** START OF Raw data **

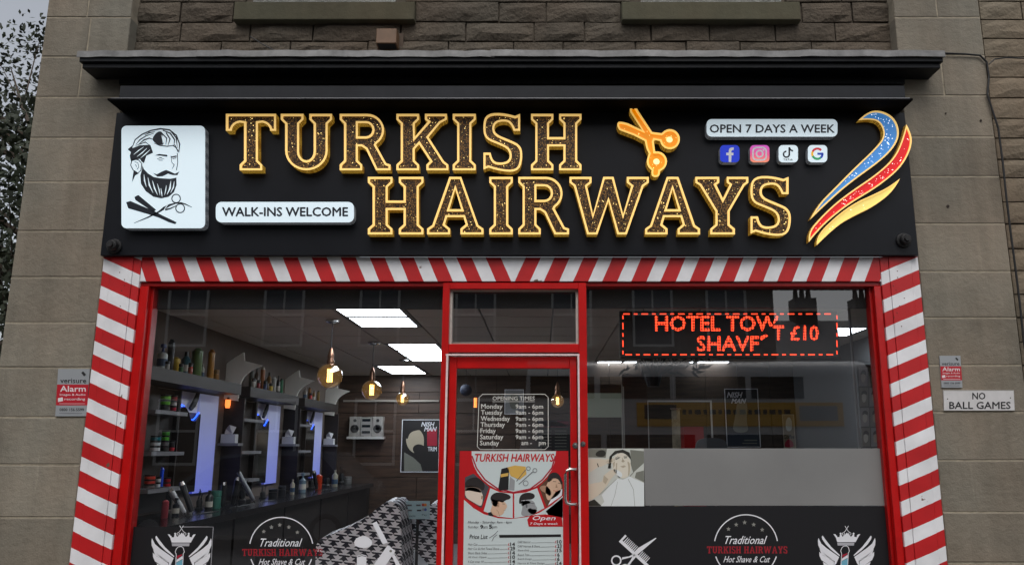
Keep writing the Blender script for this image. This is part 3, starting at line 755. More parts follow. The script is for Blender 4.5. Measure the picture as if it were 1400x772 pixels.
# swooshes
cw = crop(1090, 145, 3.859)
blue = [(322,76),(362,36,1),(430,20,1),(512,58,1),(542,140,1),(515,215,1),(440,290,1),(320,375,1),(200,470,1),(66,600),(105,525,1),(190,440,1),(300,328,1),(410,225,1),(462,160,1),(440,88,1),(385,68,1)]
red_ = [(575,98),(604,150,1),(602,220,1),(560,305,1),(500,368,1),(400,442,1),(300,500,1),(200,572,1),(110,655,1),(60,718),(56,668,1),(110,600,1),(200,512,1),(300,438,1),(400,372,1),(500,288,1),(550,195,1)]
yel = [(541,383),(510,448,1),(400,532,1),(300,578,1),(200,636,1),(102,734),(96,690,1),(200,585,1),(300,512,1),(400,468,1),(490,424,1)]
for pts, m, lab, n_, rm in ((blue, mat('sparkling blue face', (64, 130, 200), .4, emit=.55), 'curved blue plume of the hair emblem, topmost of three', 60, .009), (red_, mat('sparkling red face', (206, 14, 22), .4, emit=.5), 'curved red plume of the hair emblem between blue and yellow', 50, .009),
                        (yel, mat('pale yellow face', (238, 216, 122), .4, emit=.45), 'plain yellow plume of the hair emblem, lowest of three', 5, .005)):
    lp = W2([p[:2] for p in curve_loop(cw(pts), 5)], YS-.045)
    c = lp[len(lp)//2]; t = thing('illuminated_plume', lab, 'sign emblem', (c[0], YS-.001, min(q[1] for q in lp)), 'three curved plumes at the right of the sign')
    raised(t, [lp], YS-.045, .0445, rm, m, M_rim, leds=n_, led_mat=M_wled)

# light boxes
def rrect(x0, y0, x1, y1, r, n=5):
    o = []
    for cx, cy, a in ((x1-r, y1-r, 0), (x0+r, y1-r, 90), (x0+r, y0+r, 180), (x1-r, y0+r, 270)):
        for i in range(n+1): o.append((cx+r*math.cos(R(a+90*i/n)), cy+r*math.sin(R(a+90*i/n))))
    return o
def lightbox(x0, y0, x1, y1, r, label, cat, depth=.06, m=None, side=None, bl=None, grp=None):
    Yq = YS - depth; pts = rrect(x0, y0, x1, y1, r)
    if bl: pts = [(a + bl*((b-y0)/(y1-y0)), b) for a, b in pts]
    c = P((x0+x1)/2, y1, YS)
    t = thing('light_box', label, cat, (c.x, YS-.001, c.z), grp); lp = W2(pts, Yq)
    MB().poly([lp], Yq).build('face', m or M_lbox, t)
    s_ = MB(); n = len(lp); s_.v = [(a, Yq+.0005, b) for a, b in lp] + [(a, YS-.0005, b) for a, b in lp]
    s_.f = [(i, i+n, (i+1) % n+n, (i+1) % n) for i in range(n)]; s_.m = [0]*n
    s_.build('side_band', side or M_lside, t)
    return t, Yq
t, Yq = lightbox(166, 172, 280.5, 312, 7, 'tall lit panel with a bearded man, razor and scissors', 'light box', bl=-0)
# perspective makes its base a touch left; drawn logo
k = crop(150, 160, 4.827); f = FP(Yq-.0006)
def S(pts, w_, m=M_ink): f.line(m, k(pts), w_/4.827 if not isinstance(w_, list) else [q/4.827 for q in w_])
f.poly(M_ink, k([(118,214),(152,186),(150,206),(200,186),(268,184),(286,236),(242,256),(226,305),(208,292),(200,276),(140,292),(132,256),(140,232)]))
f.poly(M_ink, k([(285,130),(320,92),(352,100),(345,140),(362,186),(318,184),(282,158)]), smooth=1)
for pts, w_ in (([(152,192),(168,150),(212,116),(270,90),(335,78),(395,86),(440,122),(462,180),(456,236)], [5,8,9,9,10,10,9,9,4]),
    ([(172,182),(200,150),(240,125),(292,108)], [3,8,7,3]), ([(190,182),(226,152),(262,140),(290,150)], [3,10,8,4]), ([(350,88),(400,108),(428,150),(424,188)], [6,10,9,3]),
    ([(372,104),(398,146),(384,190)], [8,9,3]), ([(346,110),(376,140),(370,184)], [8,9,3]), ([(404,92),(440,140),(446,205)], [8,9,3]), ([(262,186),(236,166),(170,190)], [3,8,3]),
    ([(290,172),(330,188),(380,194),(432,186),(450,232)], [3,7,7,6,4]), ([(230,120),(262,104),(300,98)], [3,9,3]), ([(410,186),(436,200),(458,232)], [3,9,3])):
    S(pts, w_)
S([(146,288),(138,318),(154,350),(186,370),(206,352),(212,308),(190,284),(160,278),(146,288)], 6); S([(164,296),(186,302),(192,330),(180,346)], 4); S([(170,312),(178,330)], 4)
f.poly(M_ink, k([(158,352),(192,372),(168,386),(148,430),(152,390)]))
f.poly(M_ink, k([(216,318),(226,345),(252,372),(290,396),(335,404),(400,408),(440,400),(441,450),(424,495),(390,526),(340,537),(288,526),(238,490),(206,440),(202,385),(212,350)]))
f.poly(M_ink, k([(286,370),(312,378),(340,362),(372,349),(400,360),(430,374),(460,360),(446,384),(415,383),(385,374),(350,391),(315,394)]))
f.poly(M_ink, k([(298,254),(325,244),(380,250),(380,262),(335,256)])); f.poly(M_ink, k([(402,262),(440,254),(444,262),(408,270)]))
S([(312,278),(334,268),(360,278)], [2,6,2]); S([(322,284),(350,286)], 4); S([(414,276),(440,270)], 5); S([(404,256),(410,300),(426,316),(412,342)], [4,4,6,3]); S([(446,238),(449,300),(440,352)], 5)
f.poly(M_ink, k([(108,562),(136,554),(300,624),(345,648),(442,694),(432,707),(390,694),(325,664),(250,640),(122,602)]), smooth=0)
f.poly(M_ink, k([(163,528),(188,514),(306,612),(290,628),(170,548)]))
S([(160,700),(252,662),(320,628)], [3,9,11]); S([(318,630),(360,600),(398,580),(432,570)], [10,18,14,8]); f.ring(M_ink, *k([(438,538)])[0], 28/4.827, 7/4.827, 20); f.ring(M_ink, *k([(465,602)])[0], 29/4.827, 7/4.827, 20)
S([(430,570),(470,566),(500,575),(543,596)], [6,9,8,3]); S([(366,612),(400,604),(440,585)], [12,9,5])
f.up()
WB = mat('opal white ink', (212, 228, 236), .3, emit=.46)
for pts, w_ in (([(158,248),(190,222),(224,198)], [2,6,2]), ([(180,262),(214,236),(246,206)], [2,7,2]), ([(205,270),(236,244),(266,216)], [2,7,2]), ([(226,378),(230,420),(242,462)], [2,9,2]),
    ([(252,398),(262,450),(286,500)], [2,10,2]), ([(282,420),(296,470),(316,514)], [2,10,2]), ([(404,420),(398,470),(378,512)], [2,12,2]), ([(426,424),(420,464),(402,500)], [2,9,2]), ([(338,470),(342,500),(346,526)], [2,8,2]),
    ([(314,440),(326,480),(332,516)], [2,7,2]), ([(374,450),(370,480),(362,514)], [2,7,2]), ([(330,396),(370,390),(405,398)], [2,6,2]), ([(382,580),(360,610)], 4), ([(340,118),(350,150),(352,176)], [2,5,2])): S(pts, w_, WB)
f.build('printed_logo', t)
t, Yq = lightbox(295, 276, 484, 304, 8, 'long lit box reading WALK-INS WELCOME', 'light box')
f = FP(Yq-.0006); f.text(M_ink, 'WALK-INS WELCOME', 304, 283.5, 475.5, 295.5, bold=.045); f.build('lettering', t)
t, Yq = lightbox(966, 163, 1145, 187, 7, 'long lit box reading OPEN 7 DAYS A WEEK', 'light box')
f = FP(Yq-.0006); f.text(M_ink, 'OPEN 7 DAYS A WEEK', 970.5, 170.5, 1141, 181.5, bold=.04); f.build('lettering', t)
ic = [('small blue lit icon box with a white letter f', mat('deep blue acrylic', (14, 48, 190), .3, emit=.45)), ('small pink and orange lit icon box with a camera outline', None),
      ('small pale lit icon box with a black music note', None), ('small white lit icon box with a four coloured letter G', None)]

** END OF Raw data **

▸ Problem statement: Set the lines above down again, word for word, from the first through the one containing "M_rim, leds=n_, led_mat=M_wled)"; pictures excluded.

▸ Problem solution:
Keep writing the Blender script for this image. This is part 3, starting at line 755. More parts follow. The script is for Blender 4.5. Measure the picture as if it were 1400x772 pixels.
# swooshes
cw = crop(1090, 145, 3.859)
blue = [(322,76),(362,36,1),(430,20,1),(512,58,1),(542,140,1),(515,215,1),(440,290,1),(320,375,1),(200,470,1),(66,600),(105,525,1),(190,440,1),(300,328,1),(410,225,1),(462,160,1),(440,88,1),(385,68,1)]
red_ = [(575,98),(604,150,1),(602,220,1),(560,305,1),(500,368,1),(400,442,1),(300,500,1),(200,572,1),(110,655,1),(60,718),(56,668,1),(110,600,1),(200,512,1),(300,438,1),(400,372,1),(500,288,1),(550,195,1)]
yel = [(541,383),(510,448,1),(400,532,1),(300,578,1),(200,636,1),(102,734),(96,690,1),(200,585,1),(300,512,1),(400,468,1),(490,424,1)]
for pts, m, lab, n_, rm in ((blue, mat('sparkling blue face', (64, 130, 200), .4, emit=.55), 'curved blue plume of the hair emblem, topmost of three', 60, .009), (red_, mat('sparkling red face', (206, 14, 22), .4, emit=.5), 'curved red plume of the hair emblem between blue and yellow', 50, .009),
                        (yel, mat('pale yellow face', (238, 216, 122), .4, emit=.45), 'plain yellow plume of the hair emblem, lowest of three', 5, .005)):
    lp = W2([p[:2] for p in curve_loop(cw(pts), 5)], YS-.045)
    c = lp[len(lp)//2]; t = thing('illuminated_plume', lab, 'sign emblem', (c[0], YS-.001, min(q[1] for q in lp)), 'three curved plumes at the right of the sign')
    raised(t, [lp], YS-.045, .0445, rm, m, M_rim, leds=n_, led_mat=M_wled)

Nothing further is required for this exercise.